Em seguida, Mojana denota, com base na obra de Morgenthau, que o mesmo identificava a África como um vazio de poder. O que por sua vez seria uma ‘oficina’ para a criação de conflitos. Essa análise morgentariana seria, como verifica Vargas, outro indicativo para justificar a necessidade manter as intervenções estrangeiras na região - desde que fossem feitas pelo Ocidente - a fim de evitar que aquele problema se transferisse para além do continente africano. Contudo, Morgenthau esquece, ou deliberadamente decide silenciar o fato de que estes conflitos em solo africano nada mais foram que reproduções do colonialismo e guerras que estas potências europeias trouxeram ao continente africano.

Outra questão importante se dá na entrada teorias marxistas e críticas, com forte caráter de oposição à normatividade binária e simplista do Realismo e Idealismo, que, mesmo após grandes debates, ‘esqueceram’ os demais atores e players do Sistema Internacional. Uma vez que seu escopo analista se baseava na atuação das grandes potências europeias, Estados Unidos e em um contexto mais atual, até mesmo a China em sua expansão econômica. A teoria crítica, bem como a marxista, são as primeiras a identificar que o continente africano era tido como uma periferia do capitalismo ocidental.

Deste modo, enquanto para as teorias positivistas a situação do continente africano era daquele modo simplesmente porque era como o cenário internacional ditava. Para as teorias pós-positivistas a dinâmica por trás desse fator se dava por uma construção histórica envolvendo os atores envolvidos naquele contexto. Contudo, ambas as correntes, há o entendimento de que a África não sairá da situação em que está.

Porém, enquanto se verifica uma conformidade dos positivistas, para os críticos e marxistas há a concordância de que o continente precisa ser retirado dessa situação. Ainda assim, o forte caráter ‘salvacionista’ dos marxistas, como elenca Mojana, sob o entendimento de que nações mais avançadas deveriam ‘salvar’ o continente dessa situação, indica que essas correntes também verificam a África como um continente que necessita ser resgatado por Estados melhor equipados intelectual, econômica e tecnologicamente. Algo que foi duramente criticado por teóricos africanistas contemporâneos do campo das R.I.

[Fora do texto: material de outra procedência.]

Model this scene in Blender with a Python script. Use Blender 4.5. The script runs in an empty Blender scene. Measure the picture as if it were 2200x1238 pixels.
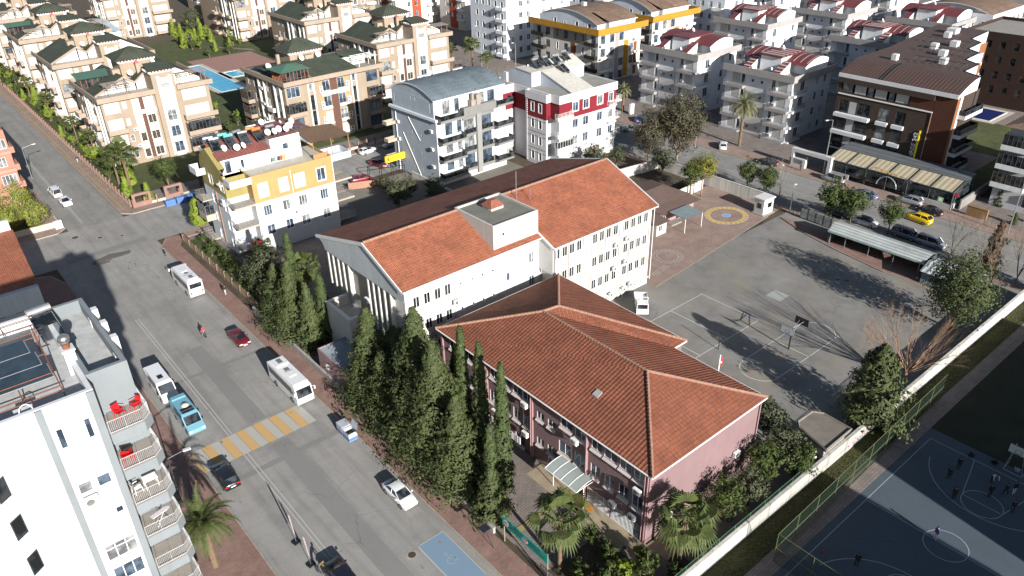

Em suas considerações finais, Mojana explica, também, a atuação importante do construtivismo como corrente teórica. Sobretudo por seu caráter mais abrangente na discussão sociológica acerca de cultura e política. Além da solidariedade anticolonial. O que seria a importância analítica de correntes pan-africanas. Contudo, a autora elenca também o problema do construtivismo de privilegiar discussões vindas dos centros de poder para tratar das ‘periferias’ do sistema. Segundo Vargas explica, através das críticas de Marzul apud Tieko (2013), não há, por parte da corrente construtivista uma valorização e difusão de estudos vindos do continente africano nem a difusão de estudos sobre o entendimento da ‘periferia’ acerca dos centros de poder. O que, em outras palavras, segue identificando a África como um espaço incapaz de difundir seus entendimentos sobre o sistema internacional, algo que continua sendo papel do Ocidente.